Acuity Brands, Inc. (NYSE:AYI) is a leading provider of lighting and building management solutions, known for its innovative products and services, particularly in the Intelligent Spaces (AIS) segment. As it prepares to release its quarterly earnings on October 1, 2025, analysts are keenly observing its financial performance. Competitors in the lighting industry include companies like Signify and Hubbell.
Analysts estimate AYI's earnings per share (EPS) to be $4.60, reflecting a 7% increase from the previous year. This growth is attributed to strong backlog conversion and new product innovations. The company's revenue is projected to be approximately $1.23 billion, marking a 16.8% rise year over year.
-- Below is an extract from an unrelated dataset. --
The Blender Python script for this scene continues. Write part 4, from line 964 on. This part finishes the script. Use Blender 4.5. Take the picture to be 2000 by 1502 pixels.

This consistent growth highlights Acuity's ability to adapt and thrive in a competitive market.
In the previous quarter, Acuity Brands exceeded expectations, with adjusted earnings surpassing the Zacks Consensus Estimate by 15.8% and a year-over-year increase of 23.4%. Revenue also outperformed expectations by 3%, showing a 21.7% rise from the prior year. This consistent performance over the past 20 quarters demonstrates the company's strong operational capabilities and market position.
Despite these positive trends, Acuity faces challenges such as tariffs, shifts in demand, and exposure to China through its Quality Systems Corporation (QSC). These factors could impact margins, but the company's moderate debt-to-equity ratio of 0.42 and strong current ratio of 1.99 suggest it is well-positioned to manage potential financial pressures.
Acuity's valuation metrics, including a P/E ratio of 26.06 and a price-to-sales ratio of 2.49, indicate the market's confidence in its earnings and revenue potential. The enterprise value to sales ratio of 2.66 and an earnings yield of 3.84% further reflect the company's financial health. As investors await the earnings announcement, the stability in EPS estimates over the past 30 days may influence their investment decisions.